Suggestions Welcome

iVillage Member
Registered: 12-10-2003
Suggestions Welcome
1
Wed, 12-10-2003 - 10:00pm
I've been having an affair for six years with a married man. Only a couple of close girlfriends and my 22 year old daughter know about it.

Divorced after 10 years in 1997, I met this man and we began a relationship. The sex is great. We get together maybe once or twice a week; sometimes more, sometimes less. Have "sleep overs" when his wife is out of town. We have very deep feelings for each other. My exhusband and I are still battling out custody of our 13 yr old son - currently we have alternating week custody. I pay that man child support!

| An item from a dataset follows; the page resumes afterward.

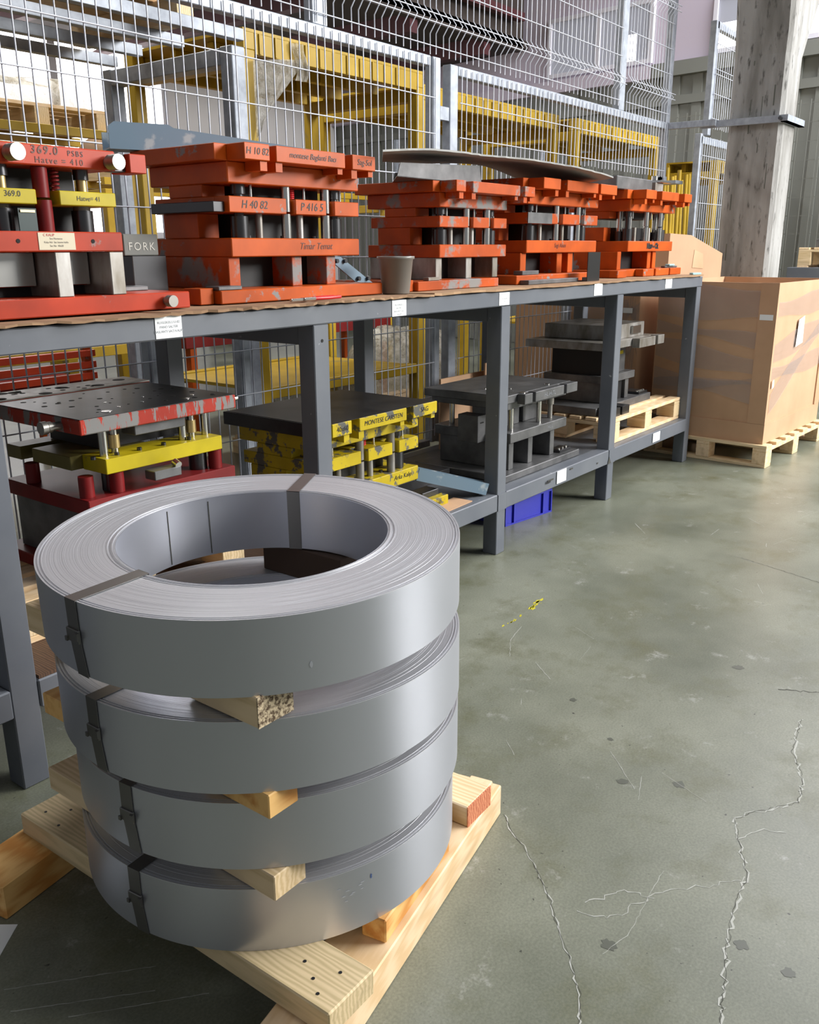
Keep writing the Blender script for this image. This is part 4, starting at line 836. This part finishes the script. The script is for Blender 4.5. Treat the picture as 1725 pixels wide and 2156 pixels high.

Anyway, the affair I'm in works so fine for me. No commitment. I get to call my own shots. I don't have to worry about dating anyone. The sex is great. I DON'T want him to leave his wife!

But lately, he's been thinking about our future together. Even says he's thinking about leaving his wife because he "loves" me. I do care for him very much, but I can't imagine living with him fulltime or being married to him.

He is rather jealous - thinks I'm dating other people when I'm not. Actually after my divorce, he's the only one I've been with. He is rather moody - maybe that's why I can't imagine being married to him or living with him fulltime.

How on earth do I get this across to him? I know he'll be very upset, but Christmas is just around the corner and I'm panicking because I think he may try to propose. I do have a hard time telling people "no"!

I just want what we have to continue on and on. Maybe someday I'll think about being with him full time (like when my 13 yr old grows up). But right now, and for the forseeable future, I DON'T want to commit to anyone except my kids.

Any thoughts or suggestions would be most appreciated!

iVillage Member
Registered: 11-30-2003
Thu, 12-11-2003 - 8:09am
I think you should tell him exactly what you told us. If you feel that you do not want to be with this man on a full time basis, he NEEDS to know that. I know that it may be hard to tell someone that you do not feel as strongly for them, or you do not see a future, etc.....but the only way to handle the situation is to tell him the truth. If you have a hard time saying "no" and you think he is going to propose???? What will you do if he does? That would become a VERY sticky situation if it is not what you want, and you just sort of fall into it. I say tell him everything open and honestly before it becomes too late. Good Luck!!